WHAT NEEDS TO BE DONE -> List each line of the data that holds the string "wide".

── TASK MATERIAL ──

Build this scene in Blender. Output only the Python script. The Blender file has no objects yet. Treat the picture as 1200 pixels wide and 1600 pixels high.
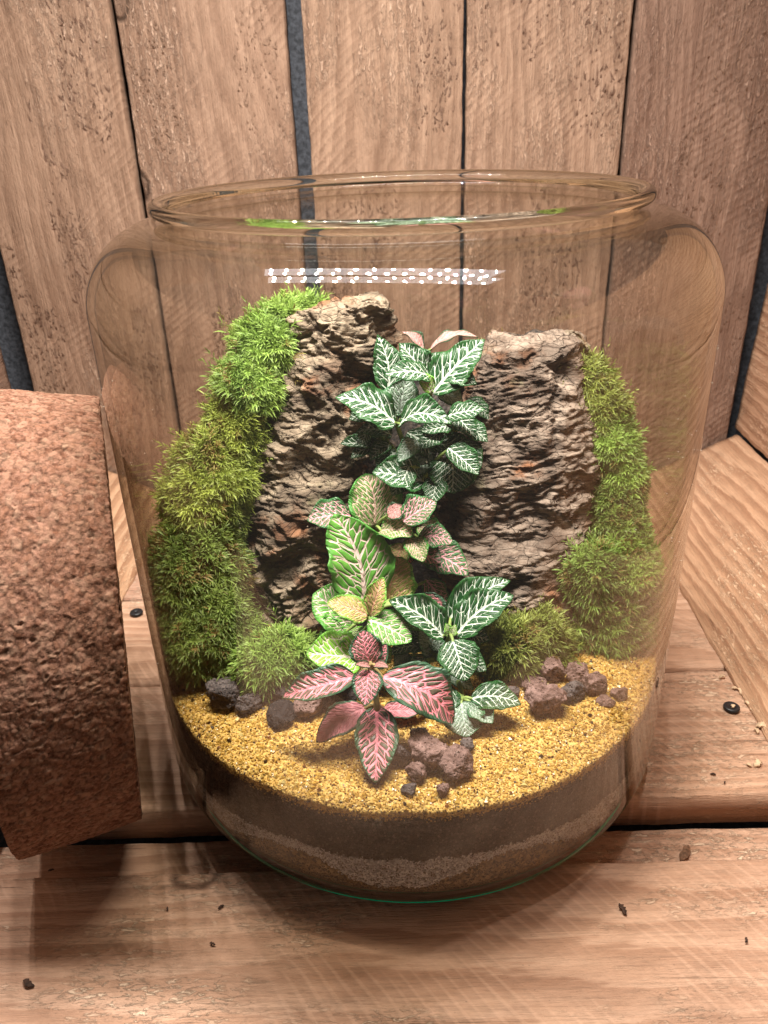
import bpy, math, random
import numpy as np
from mathutils import Vector, Matrix

scene = bpy.context.scene
COL = scene.collection
rng = np.random.default_rng(11)
random.seed(5)

# ------------------------------------------------------------------ camera
cam_data = bpy.data.cameras.new("camera")
cam = bpy.data.objects.new("camera", cam_data)
COL.objects.link(cam)
pit, rol, yaw = 0.4712, -0.0354, -0.0315
fwd = Vector((math.sin(yaw) * math.cos(pit), math.cos(yaw) * math.cos(pit), -math.sin(pit)))
rgt = Vector((math.cos(yaw), -math.sin(yaw), 0))
upv = rgt.cross(fwd)
rgt, upv = (math.cos(rol) * rgt + math.sin(rol) * upv), (-math.sin(rol) * rgt + math.cos(rol) * upv)
CAM = Vector((0, -0.3521, 0.3129))
cam.matrix_world = Matrix(((rgt.x, upv.x, -fwd.x, CAM.x), (rgt.y, upv.y, -fwd.y, CAM.y),
                           (rgt.z, upv.z, -fwd.z, CAM.z), (0, 0, 0, 1)))
cam_data.sensor_fit = 'VERTICAL'
cam_data.sensor_height = 36.0
cam_data.lens = 1243.3 / 1600 * 36.0
cam_data.clip_start = 0.01
cam_data.clip_end = 50
cam_data.dof.use_dof = True
cam_data.dof.focus_distance = 0.34
cam_data.dof.aperture_fstop = 26.0
scene.camera = cam

# ------------------------------------------------------------------ world, render settings
world = bpy.data.worlds.new("World")
scene.world = world
world.use_nodes = True
bg = world.node_tree.nodes["Background"]
bg.inputs[0].default_value = (0.92, 0.80, 0.70, 1)
bg.inputs[1].default_value = 0.15
scene.view_settings.view_transform = 'Standard'
scene.view_settings.look = 'None'
scene.view_settings.gamma = 1
scene.view_settings.exposure = 0.08
cy = scene.cycles
cy.use_denoising = True
try:
    cy.denoiser = 'OPENIMAGEDENOISE'
    cy.denoising_input_passes = 'RGB_ALBEDO_NORMAL'
    cy.denoising_prefilter = 'ACCURATE'
except Exception:
    pass
cy.max_bounces = 9
cy.diffuse_bounces = 4
cy.glossy_bounces = 5
cy.transmission_bounces = 8
cy.transparent_max_bounces = 40
cy.caustics_reflective = False
cy.caustics_refractive = False
cy.sample_clamp_indirect = 3.0
cy.use_adaptive_sampling = True
cy.adaptive_threshold = 0.02

# ------------------------------------------------------------------ object helpers
def tag(o, label=None, cat=None, group=None, kind=None):
    if label: o["label"] = label
    if cat: o["category"] = cat
    if group: o["group"] = group
    if kind: o["kind"] = kind
    return o

def empty(name, loc=(0, 0, 0), parent=None):
    o = bpy.data.objects.new(name, None)
    COL.objects.link(o)
    o.location = loc
    o.empty_display_size = 0.01
    o.parent = parent
    return o

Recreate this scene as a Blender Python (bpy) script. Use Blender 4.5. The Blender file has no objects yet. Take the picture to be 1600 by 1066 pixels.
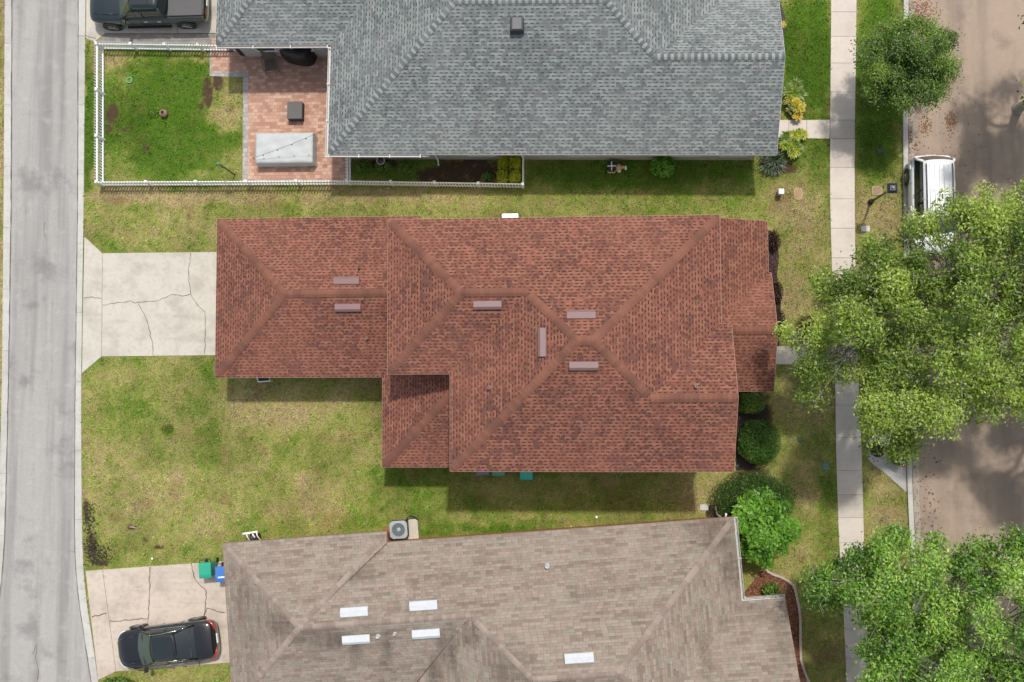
import bpy, math, random
import numpy as np
from mathutils import Vector, Matrix
random.seed(7); RNG = np.random.default_rng(11)
S = bpy.context.scene
COL = S.collection
PI = math.pi

# ------------------------------------------------------------------ survey: turning a measured photo point at a known height into metres
H, F, NX, NY = 45.0, 1485.0, 890.0, 615.0
_d = np.array([NX-800, -(NY-533), -F]); _d /= np.linalg.norm(_d)
_t = np.array([0, 0, -1.0]); _v = np.cross(_d, _t); _c = _d @ _t
_K = np.array([[0, -_v[2], _v[1]], [_v[2], 0, -_v[0]], [-_v[1], _v[0], 0]])
ROT = np.eye(3) + _K + _K @ _K/(1+_c)
_r0 = ROT @ np.array([0, 0, -F])
CAM = np.array([-_r0[0]*H/-_r0[2], -_r0[1]*H/-_r0[2], H])
def at(px, py, h=0.0):
    r = ROT @ np.array([px-800, -(py-533), -F]); p = CAM + r*(H-h)/-r[2]
    return Vector((p[0], p[1], h))
def at_many(px, py, h):
    q = np.stack([px-800, -(py-533), np.full_like(px, -F)], 1) @ ROT.T
    return CAM + q*((H-h)/-q[:, 2])[:, None]
def px_of(x, y):
    q = np.stack([x-CAM[0], y-CAM[1], np.full_like(x, -H)], 1) @ ROT
    return 800+F*q[:, 0]/-q[:, 2], 533-F*q[:, 1]/-q[:, 2]
def gp(pts, h=0.0): return [at(a, b, h).to_2d() for a, b in pts]
def lin(r, g, b):
    f = lambda c: (c/12.92 if c <= .04045 else ((c+.055)/1.055)**2.4)
    return (f(r/255), f(g/255), f(b/255))

# ------------------------------------------------------------------ tags and empties
def tag(o, label=None, cat=None, group=None, kind=None):
    if label: o['label'] = label
    if cat: o['category'] = cat
    if group: o['group'] = group
    if kind: o['kind'] = kind
    return o
def thing(name, label, cat, loc=(0, 0, 0), rz=0.0, group=None):
    o = bpy.data.objects.new(name, None); COL.objects.link(o)
    o.location = loc; o.rotation_euler = (0, 0, rz); o.empty_display_size = .2
    return tag(o, label, cat, group)
def children(o): return [c for c in bpy.data.objects if c.parent == o]
def copy_tree(o, parent=None):
    kids = children(o)
    c = o.copy(); COL.objects.link(c)
    if parent: c.parent = parent
    for k in kids: copy_tree(k, c)
    return c
def offset_of(o):
    v = Vector((0, 0, 0))
    while o is not None: v += Vector(o.location); o = o.parent
    return v

# ------------------------------------------------------------------ mesh builder
class MB:
    def __init__(s): s.v = []; s.f = []; s.uv = {}; s.tone = {}
    def add(s, vs, fs):
        n = len(s.v); s.v += [tuple(v) for v in vs]; s.f += [tuple(i+n for i in f) for f in fs]; return s
    def box(s, c, d, rz=0.0, taper=1.0):
        x, y, z = d[0]/2, d[1]/2, d[2]/2; ca, sa = math.cos(rz), math.sin(rz); vs = []
        for k, t in ((-1, 1), (1, taper)):
            for a, b in ((-1, -1), (1, -1), (1, 1), (-1, 1)):
                X, Y = a*x*t, b*y*t
                vs.append((c[0]+ca*X-sa*Y, c[1]+sa*X+ca*Y, c[2]+k*z))
        return s.add(vs, [(3, 2, 1, 0), (4, 5, 6, 7), (0, 1, 5, 4), (1, 2, 6, 5), (2, 3, 7, 6), (3, 0, 4, 7)])
    def prism(s, poly, z0, z1, bottom=False):
        n = len(poly); a = sum(poly[i][0]*poly[(i+1) % n][1]-poly[(i+1) % n][0]*poly[i][1] for i in range(n))
        if a < 0: poly = poly[::-1]
        vs = [(p[0], p[1], z0) for p in poly]+[(p[0], p[1], z1) for p in poly]
        fs = [tuple(range(n, 2*n))]+[(i, (i+1) % n, n+(i+1) % n, n+i) for i in range(n)]
        if bottom: fs.append(tuple(range(n-1, -1, -1)))
        return s.add(vs, fs)
    def sheet(s, poly, z):
        n = len(poly); a = sum(poly[i][0]*poly[(i+1) % n][1]-poly[(i+1) % n][0]*poly[i][1] for i in range(n))
        if a < 0: poly = poly[::-1]
        return s.add([(p[0], p[1], z) for p in poly], [tuple(range(n))])
    def tube(s, pts, r, n=6, cap=True):
        pts = [Vector(p) for p in pts]; R = r if isinstance(r, (list, tuple)) else [r]*len(pts); vs = []
        for i, p in enumerate(pts):
            d = (pts[min(i+1, len(pts)-1)]-pts[max(i-1, 0)]).normalized()
            u = d.cross(Vector((0, 0, 1))) if abs(d.z) < .95 else d.cross(Vector((1, 0, 0)))
            u.normalize(); w = d.cross(u)
            for k in range(n):
                t = 2*PI*k/n; vs.append(p+(u*math.cos(t)+w*math.sin(t))*R[i])
        fs = [(i*n+k, i*n+(k+1) % n, (i+1)*n+(k+1) % n, (i+1)*n+k) for i in range(len(pts)-1) for k in range(n)]
        if cap: fs += [tuple(range(n-1, -1, -1)), tuple((len(pts)-1)*n+k for k in range(n))]
        return s.add(vs, fs)
    def lathe(s, prof, c=(0, 0, 0), n=20, axis='z'):
        vs = []
        for r, h in prof:
            for k in range(n):
                t = 2*PI*k/n; a, b = r*math.cos(t), r*math.sin(t)
                p = (a, b, h) if axis == 'z' else ((a, h, b) if axis == 'y' else (h, a, b))
                vs.append((c[0]+p[0], c[1]+p[1], c[2]+p[2]))
        m = len(prof)
        fs = [(i*n+k, i*n+(k+1) % n, (i+1)*n+(k+1) % n, (i+1)*n+k) for i in range(m-1) for k in range(n)]
        fs += [tuple(range(n-1, -1, -1)), tuple((m-1)*n+k for k in range(n))]
        return s.add(vs, fs)
    def build(s, name, mat, parent=None, smooth=False, bevel=0, sub=0, local=False, kind=None, seg=2):
        me = bpy.data.meshes.new(name); vs = s.v
        if parent is not None and not local:
            L = offset_of(parent); vs = [(v[0]-L.x, v[1]-L.y, v[2]-L.z) for v in vs]
        me.from_pydata(vs, [], s.f)
        if s.uv:
            l = me.uv_layers.new(name='UVMap')
            for p in me.polygons:
                if p.index in s.uv:
                    for li, c in zip(p.loop_indices, s.uv[p.index]): l.data[li].uv = c
        if s.tone:
            a = me.attributes.new('tone', 'FLOAT', 'FACE')
            for p in me.polygons: a.data[p.index].value = s.tone.get(p.index, .5)
        me.materials.append(mat); me.validate()
        if smooth: me.polygons.foreach_set('use_smooth', [True]*len(me.polygons))
        o = bpy.data.objects.new(name, me); COL.objects.link(o)
        if parent is not None: o.parent = parent
        if bevel:
            b = o.modifiers.new('bevel', 'BEVEL'); b.width = bevel; b.segments = seg; b.limit_method = 'ANGLE'
        if sub:
            b = o.modifiers.new('sub', 'SUBSURF'); b.levels = sub; b.render_levels = sub
        if kind: o['kind'] = kind
        return o

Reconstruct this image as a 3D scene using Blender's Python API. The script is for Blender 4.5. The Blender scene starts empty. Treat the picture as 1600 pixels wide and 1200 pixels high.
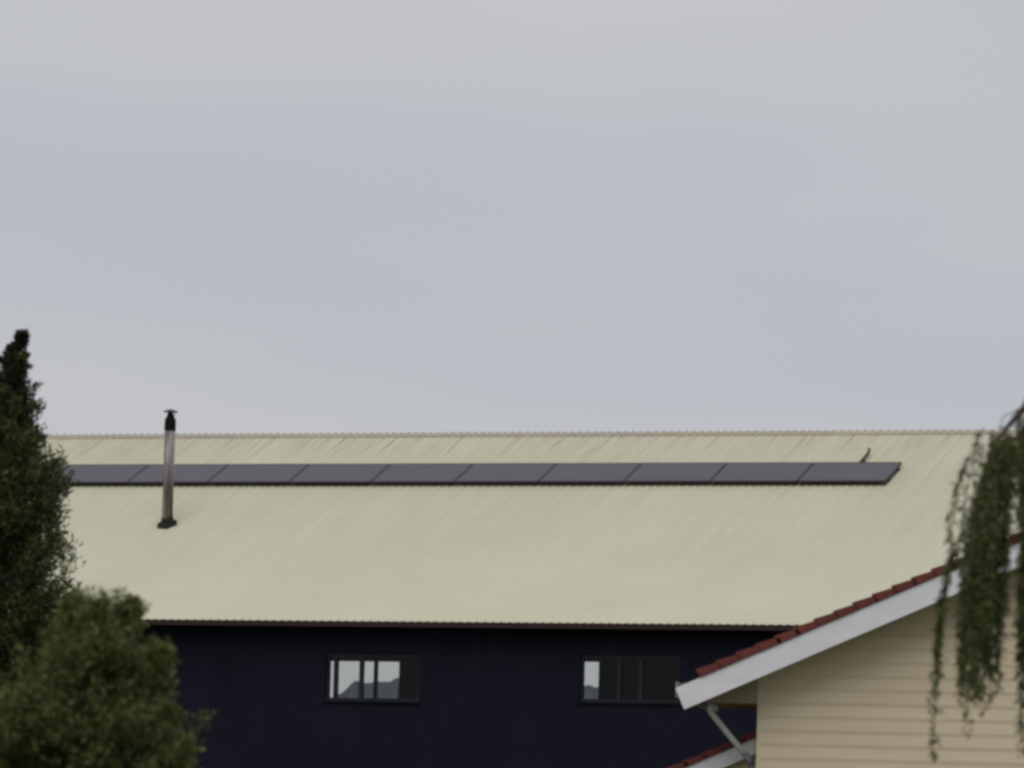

───

SOLUTION TO THIS TASK ->
Build this scene in Blender. Output only the Python script. The Blender file has no objects yet. Treat the picture as 1200 pixels wide and 1600 pixels high.
Reconstruct this image as a 3D scene using Blender's Python API. The script is for Blender 4.5. The Blender scene starts empty. Treat the picture as 1600 pixels wide and 1200 pixels high.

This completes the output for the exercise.